Tale causa verteva in particolare sul riconoscimento di un meccanismo di salvaguardia della mance pari a 2.790 lire su ogni milione di incasso per ogni impiegato sul totale delle mance anche quelle di competenza della Società.

In sostanza i dipendenti richiedevano il riconoscimento di tale minimo garantito su tutte le mance incassate e non solo sulla parte di spettanza dei dipendenti a partire dall'agosto 1999 al 2007 anno in cui la clausola contrattuale è stata rivista, in pieno accordo con le organizzazione sindacali, al fine di eliminare qualsiasi dubbio interpretativo.

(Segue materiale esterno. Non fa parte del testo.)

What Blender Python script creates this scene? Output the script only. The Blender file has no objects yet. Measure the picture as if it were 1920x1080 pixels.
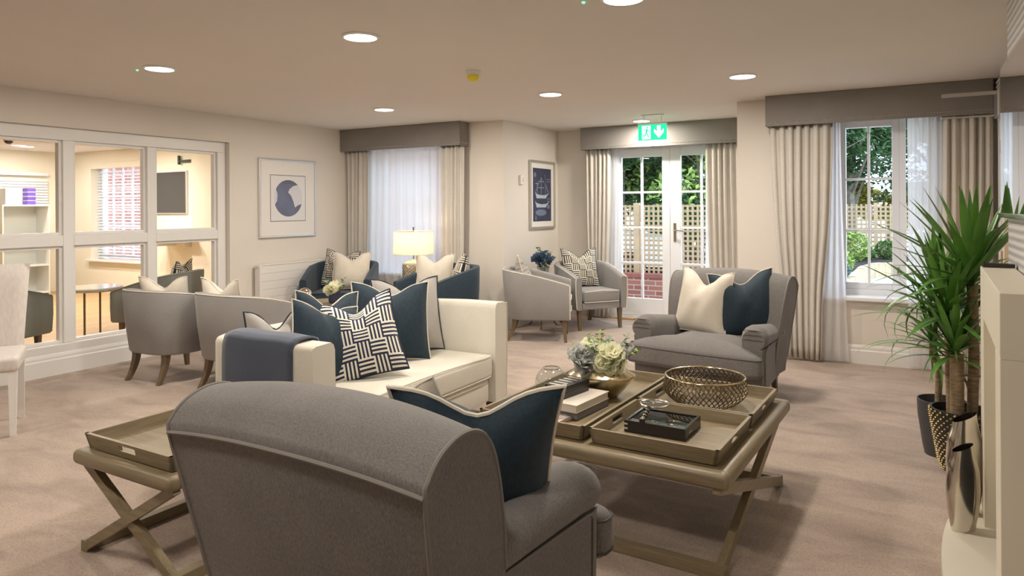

Il ricorso in Appello e poi in Cassazione deriva dall'impugnazione da parte della Società di due sentenze del 2007 ed 2008 che avevano visto il Tribunale di Venezia pronunciarsi a favore dei dipendenti.

La Corte d'appello aveva accolto la tesi della Società riconoscendo la correttezza della interpretazione delle norme collettive aziendali fornita dalla difesa del Casinò Municipale di Venezia S.p.A.. in merito al pagamento del predetto minimo garantito che non riconoscendo tale diritto per la quota delle mance di competenza dell'Azienda (pari all'ora a circa il 50% delle mance).

La Suprema Corte, invero, rinviare alla Corte d’Appello chiedendo una analisi degli elementi motivazionali.

Se nella denegatissima ipotesi i ricorrenti dovessero risultare vittoriosi la società sarebbe condannata ad un importo il cui costo per l’azienda è stimato in circa 17 milioni di euro per 155 presone (di cui 70 cessati), per un valore unitari di 109.000,00.

Una simile condanna determinerebbe l'impossibilità di garantire la continuità aziendale, infatti, la perdita di conto economico sarebbe di una entità tale da portare in negativo il patrimonio netto e viste le somme in gioco il socio Comune non avrebbe la possibilità di ricapitalizzare come non potrebbe assorbire un minor trasferimento in termini di entrate nel proprio bilancio, se non a rischio di un disequilibrio finanziario ed economico strutturale per l'Ente.

Pertanto in questa ipotesi non rimarrebbe altro che l'avvio di una procedura concorsuale che metterebbe a rischio l'operatività e il posto di lavoro di tutti i 527 dipendenti, con il relativo indotto (stimato in oltre 200 persone).